Oregon's senators called for addressing forest fires burning in the West—not just the hurricane that hit Texas.

A Portland firefighter at Multnomah Falls on Wednesday, Sept. 6, 2017. (Thomas Teal)

Update, 1:30 pm: As part of $15.3 billion disaster relief package after Hurricane Harvey, the Senate has included funding for agencies fighting forest fires, after efforts by U.S. Senators Jeff Merkley and Ron Wyden.
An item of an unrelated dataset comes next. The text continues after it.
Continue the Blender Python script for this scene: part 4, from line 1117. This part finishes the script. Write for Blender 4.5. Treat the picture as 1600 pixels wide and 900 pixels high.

The Oregonian first reported that news.

"Oregon is aflame," Merkley said on the Senate floor. "And it's not the only state."

In a letter to President Donald Trump yesterday, Wyden called for including funding fixes in the disaster relief package to ensure that paying for firefighting doesn't come at the expense of funding to prevent future fires.

While acknowledging the Columbia Gorge fire appears to have been started by fireworks, Wyden linked the many fires across the West to Hurricane Harvey, saying both were effects of climate change.

Anatomy of an inferno: How the Columbia River Gorge wildfire raced out of control.

"This is a years' long pattern in the West," said Wyden speaking on the Senate floor. "Frankly, the same warming trends that have worsened the fires seems to have added fuel to storms that developed in the Gulf of Mexico and over the Atlantic."